De toda sorte, tendo em vista que os valores referentes aos saques efetuados estão diretamente ligados à primeira irregularidade, pois advêm da doação de recursos próprios, mesmo que esta falha não subsistisse, permaneceria a outra.

Percentual das irregularidades constatadas

Na hipótese dos autos, em termos percentuais, somente a irregularidade de uso de recursos próprios acima do limite legal (R$ 3.629,22) representa, aproximadamente, 64,1% das receitas arrecadadas pelo candidato (R$ 5.660,00), razão pela qual não há que se falar em proporcionalidade ou razoabilidade, devendo ser mantida a sentença de desaprovação das contas.

No mesmo sentido a jurisprudência:

RECURSO. PRESTAÇÃO DE CONTAS. ELEIÇÕES 2016. CANDIDATO. VEREADOR. RECEBIMENTO DE RECURSOS DE ORIGEM NÃO IDENTIFICADA. DÍVIDA DE CAMPANHA. EMISSÃO DE CHEQUES SEM FUNDOS. AUSÊNCIA DE ASSUNÇÃO DE DÍVIDA DE CAMPANHA PELO ÓRGÃO NACIONAL DE DIREÇÃO PARTIDÁRIA. INVIABILIDADE DA APLICAÇÃO DOS PRINCÍPIOS DA PROPORCIONALIDADE E DA RAZOABILIDADE. RECOLHIMENTO DE VALORES AO TESOURO NACIONAL. DESAPROVAÇÃO. DESPROVIMENTO.

1. Manutenção da sentença de desaprovação das contas de campanha em razão da emissão de cheques sem provisão de fundos. Inobservância do preceito da transparência que deve nortear tanto a gestão de recursos na campanha quanto a elaboração final das contas, em prejuízo à atuação fiscalizatória da Justiça Eleitoral.

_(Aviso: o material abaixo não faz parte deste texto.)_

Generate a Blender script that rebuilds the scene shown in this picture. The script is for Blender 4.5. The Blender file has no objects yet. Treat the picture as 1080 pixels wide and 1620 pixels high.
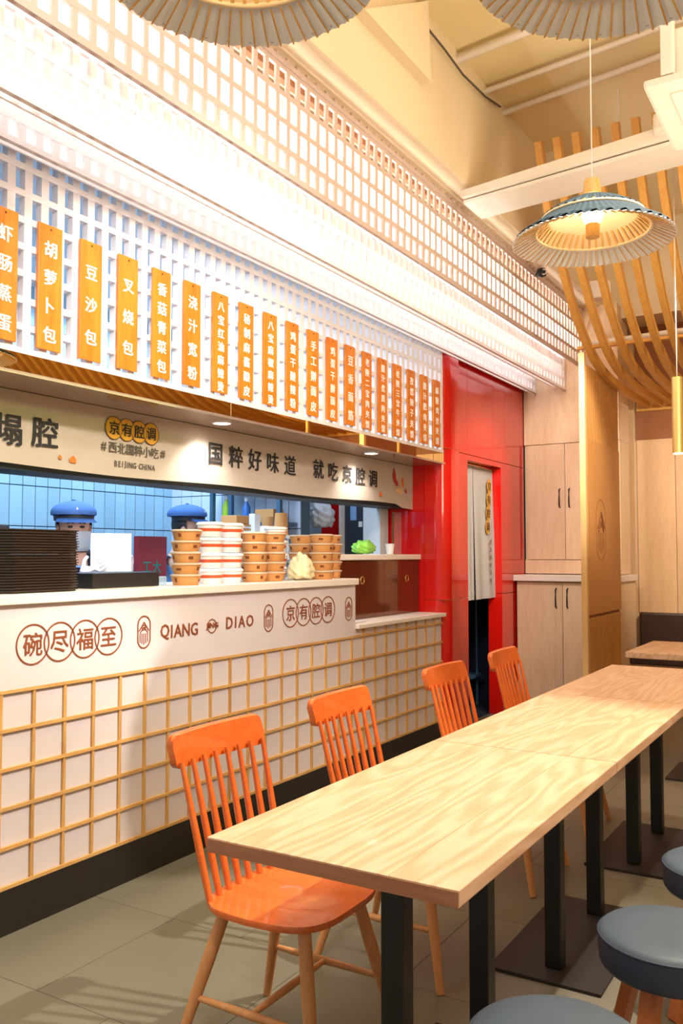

2. É inviável a aplicação dos princípios da proporcionalidade e da razoabilidade quando a irregularidade identificada compromete a transparência das contas apresentadas e corresponde a valor elevado, relevante e significativo no contexto da campanha.

3. Hipótese em que as irregularidades detectadas atingiram valor correspondente a mais de 50% dos recursos empregados na campanha eleitoral.

4. Desprovimento.

(TRE/RS, RE n. 348-20 – Relator Des. Luciano André Losekann, J. Sessão 23.5.2018) (Grifei.)

Da aplicação de multa

Finalmente, confirmada a utilização de recursos além do termo legal, necessária a aplicação de sanção pecuniária de até 100% sobre o valor excedido, nos termos do § 4º do art. 27 da Resolução TSE n. 23.607/19.

Por conseguinte, seguindo o entendimento firmado por esta Corte, julgo adequado o percentual de 100% utilizado pelo juízo de piso para aplicação da multa, no valor de R$ 3.629,22 (três mil, seiscentos e vinte e nove reais e vinte e dois centavos).

Destaco, apenas, ser necessária a correção, de ofício, de erro material na sentença quanto à destinação da penalidade de multa ao Tesouro Nacional, uma vez que o valor deve ser recolhido ao Fundo Especial de Assistência Financeira aos Partidos Políticos (Fundo Partidário), nos termos do art. 38, inc. I, da Lei n. 9.096/95.

Dispositivo

DIANTE DO EXPOSTO, voto pelo desprovimento do recurso, para manter a sentença que desaprovou as contas de Sebastião Antunes da Rosa, relativas ao pleito de 2020, mantendo a aplicação da penalidade de multa no valor de R$ 3.629,22 (três mil, seiscentos e vinte e nove reais e vinte e dois centavos), a qual, retificando-se erro material da sentença, deve ser destinada ao Fundo Partidário.